The exercise
Write out the entire listing below exactly, with the pictures left out.

Supplied data
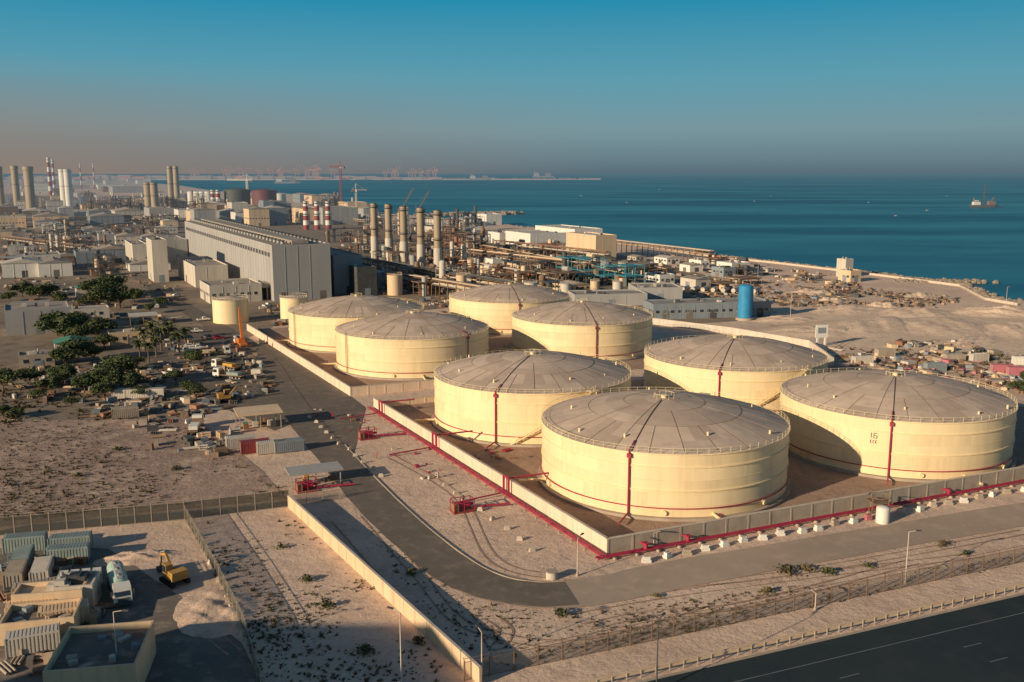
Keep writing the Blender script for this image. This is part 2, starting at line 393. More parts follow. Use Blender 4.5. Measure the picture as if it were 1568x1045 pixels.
# highway, lower right
HW0=G(735,1038);HA=math.radians(22.3)
def HL(s,t):return (HW0[0]+s*math.cos(HA)+t*math.sin(HA),HW0[1]+s*math.sin(HA)-t*math.cos(HA))
b=MB();b.add([(*HL(-80,8.5),.05),(*HL(260,8.5),.05),(*HL(260,48),.05),(*HL(-80,48),.05)],[(3,2,1,0)],HWY)
b.add([(*HL(-80,12.5),.056),(*HL(260,12.5),.056),(*HL(260,12.63),.056),(*HL(-80,12.63),.056)],[(3,2,1,0)],MARK)
for t in (16.6,20.6):
    for k in range(-4,14):
        s0=k*20;b.add([(*HL(s0,t),.056),(*HL(s0+3,t),.056),(*HL(s0+3,t+.13),.056),(*HL(s0,t+.13),.056)],[(3,2,1,0)],MARK)
b.build('highway')
b=MB()
p,q=HL(-80,8.3),HL(260,8.3);b.ob((p[0]+q[0])/2,(p[1]+q[1])/2,0,340,.4,.14,HA,CONC)
b.build('kerb')
b=MB()
p,q=HL(-80,7.3),HL(260,7.3)
b.ob((p[0]+q[0])/2,(p[1]+q[1])/2,.55,340,.12,.3,HA,BEIGE);b.ob((p[0]+q[0])/2,(p[1]+q[1])/2,1.1,340,.1,.1,HA,BEIGE)
for k in range(170):
    x,y=HL(-80+k*2,7.4);b.ob(x,y,0,.12,.1,1.1,HA,CONC)
b.build('guard_rail')
def fence(name,pts,h,step=3,post=CONC,mesh=MESHF,pw=.13):
    b=MB()
    for p,q in zip(pts,pts[1:]):
        d=Vector((q[0]-p[0],q[1]-p[1]));k=max(1,int(d.length/step));a=math.atan2(d.y,d.x)
        for i in range(k+1):
            x,y=p[0]+d.x*i/k,p[1]+d.y*i/k;b.ob(x,y,0,pw,pw,h+.2,a,post)
            b.beam((x,y,h+.2),(x-.3*math.sin(a),y+.3*math.cos(a),h+.5),.06,post)
        b.add([(p[0],p[1],.05),(q[0],q[1],.05),(q[0],q[1],h),(p[0],p[1],h)],[(0,1,2,3)],mesh)
        for z in (h,.1,h+.45):b.beam((p[0],p[1],z),(q[0],q[1],z),.05,post)
    b.build(name)
fence('chainlink_fence',[HL(-2,0),HL(250,0)],2.4,3.2,BROWN)
b=MB();p,q=G(443,778),G(735,1050);wallrun(b,p,q,2.3,.25,BEIGE,3.5);b.build('boundary_wall')
fence('mesh_fence',[G(-60,826),G(283,796),G(443,776)],3.2,2.6,CONC,MESHD)
fence('chainlink_fence',[G(283,796),G(330,880),G(372,965),G(400,1060)],2.2,3,CONC,mesh=mesh_fence('dense_mesh',.5,(.12,.11,.08)))
fence('chainlink_fence',[G(443,776),G(520,765)],2.0,2.5)
# red pipelines
b=MB()
def pl(b,pts,z,r,m):
    for p,q in zip(pts,pts[1:]):b.tube((*p,z),(*q,z),r,m,8)
for o,z in ((-1.3,.6),(-1.9,.6)):
    pl(b,[L(o,-2),L(o,108)],z,.17,RED)
for k in range(28):
    x,y=L(-1.6,k*4-1);b.ob(x,y,0,1.6,.3,.4,A1,CONC)
for t in (38,72,106):
    x,y=L(-.9,t-4);b.ob(x,y,0,.35,.35,3.6,A1,RED);x,y=L(-.9,t-6);b.ob(x,y,0,.35,.35,3.6,A1,RED)
    b.tube((*L(-.9,t-4),3.5),(*L(-.9,t-6),3.5),.22,RED);b.tube((*L(-.9,t-5.2),3.2),(*L(8,t-5.2),3.2),.17,RED)
    b.tube((*L(-1.6,t-5.2),.6),(*L(-12,t-7),.6),.14,RED)
b.build('red_fire_main')
b=MB()
for o in (-1.4,-2.0):pl(b,[L(-3,o),L(150,o)],.6,.17,RED)
for k in range(38):
    x,y=L(k*4,-1.7);b.ob(x,y,0,.3,1.6,.4,A1,CONC)
for s in (6,14,72,110):
    x,y=L(s,-1.6);b.cyl(x,y,.5,1.6,.35,RED,10);b.tube((x,y,1.2),(*L(s,0),1.2),.2,RED);b.ob(x,y,1.6,.9,.9,.1,A1,RED)
b.build('red_fire_main')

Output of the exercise
Keep writing the Blender script for this image. This is part 2, starting at line 393. More parts follow. Use Blender 4.5. Measure the picture as if it were 1568x1045 pixels.
# highway, lower right
HW0=G(735,1038);HA=math.radians(22.3)
def HL(s,t):return (HW0[0]+s*math.cos(HA)+t*math.sin(HA),HW0[1]+s*math.sin(HA)-t*math.cos(HA))
b=MB();b.add([(*HL(-80,8.5),.05),(*HL(260,8.5),.05),(*HL(260,48),.05),(*HL(-80,48),.05)],[(3,2,1,0)],HWY)
b.add([(*HL(-80,12.5),.056),(*HL(260,12.5),.056),(*HL(260,12.63),.056),(*HL(-80,12.63),.056)],[(3,2,1,0)],MARK)
for t in (16.6,20.6):
    for k in range(-4,14):
        s0=k*20;b.add([(*HL(s0,t),.056),(*HL(s0+3,t),.056),(*HL(s0+3,t+.13),.056),(*HL(s0,t+.13),.056)],[(3,2,1,0)],MARK)
b.build('highway')
b=MB()
p,q=HL(-80,8.3),HL(260,8.3);b.ob((p[0]+q[0])/2,(p[1]+q[1])/2,0,340,.4,.14,HA,CONC)
b.build('kerb')
b=MB()
p,q=HL(-80,7.3),HL(260,7.3)
b.ob((p[0]+q[0])/2,(p[1]+q[1])/2,.55,340,.12,.3,HA,BEIGE);b.ob((p[0]+q[0])/2,(p[1]+q[1])/2,1.1,340,.1,.1,HA,BEIGE)
for k in range(170):
    x,y=HL(-80+k*2,7.4);b.ob(x,y,0,.12,.1,1.1,HA,CONC)
b.build('guard_rail')
def fence(name,pts,h,step=3,post=CONC,mesh=MESHF,pw=.13):
    b=MB()
    for p,q in zip(pts,pts[1:]):
        d=Vector((q[0]-p[0],q[1]-p[1]));k=max(1,int(d.length/step));a=math.atan2(d.y,d.x)
        for i in range(k+1):
            x,y=p[0]+d.x*i/k,p[1]+d.y*i/k;b.ob(x,y,0,pw,pw,h+.2,a,post)
            b.beam((x,y,h+.2),(x-.3*math.sin(a),y+.3*math.cos(a),h+.5),.06,post)
        b.add([(p[0],p[1],.05),(q[0],q[1],.05),(q[0],q[1],h),(p[0],p[1],h)],[(0,1,2,3)],mesh)
        for z in (h,.1,h+.45):b.beam((p[0],p[1],z),(q[0],q[1],z),.05,post)
    b.build(name)
fence('chainlink_fence',[HL(-2,0),HL(250,0)],2.4,3.2,BROWN)
b=MB();p,q=G(443,778),G(735,1050);wallrun(b,p,q,2.3,.25,BEIGE,3.5);b.build('boundary_wall')
fence('mesh_fence',[G(-60,826),G(283,796),G(443,776)],3.2,2.6,CONC,MESHD)
fence('chainlink_fence',[G(283,796),G(330,880),G(372,965),G(400,1060)],2.2,3,CONC,mesh=mesh_fence('dense_mesh',.5,(.12,.11,.08)))
fence('chainlink_fence',[G(443,776),G(520,765)],2.0,2.5)
# red pipelines
b=MB()
def pl(b,pts,z,r,m):
    for p,q in zip(pts,pts[1:]):b.tube((*p,z),(*q,z),r,m,8)
for o,z in ((-1.3,.6),(-1.9,.6)):
    pl(b,[L(o,-2),L(o,108)],z,.17,RED)
for k in range(28):
    x,y=L(-1.6,k*4-1);b.ob(x,y,0,1.6,.3,.4,A1,CONC)
for t in (38,72,106):
    x,y=L(-.9,t-4);b.ob(x,y,0,.35,.35,3.6,A1,RED);x,y=L(-.9,t-6);b.ob(x,y,0,.35,.35,3.6,A1,RED)
    b.tube((*L(-.9,t-4),3.5),(*L(-.9,t-6),3.5),.22,RED);b.tube((*L(-.9,t-5.2),3.2),(*L(8,t-5.2),3.2),.17,RED)
    b.tube((*L(-1.6,t-5.2),.6),(*L(-12,t-7),.6),.14,RED)
b.build('red_fire_main')
b=MB()
for o in (-1.4,-2.0):pl(b,[L(-3,o),L(150,o)],.6,.17,RED)
for k in range(38):
    x,y=L(k*4,-1.7);b.ob(x,y,0,.3,1.6,.4,A1,CONC)
for s in (6,14,72,110):
    x,y=L(s,-1.6);b.cyl(x,y,.5,1.6,.35,RED,10);b.tube((x,y,1.2),(*L(s,0),1.2),.2,RED);b.ob(x,y,1.6,.9,.9,.1,A1,RED)
b.build('red_fire_main')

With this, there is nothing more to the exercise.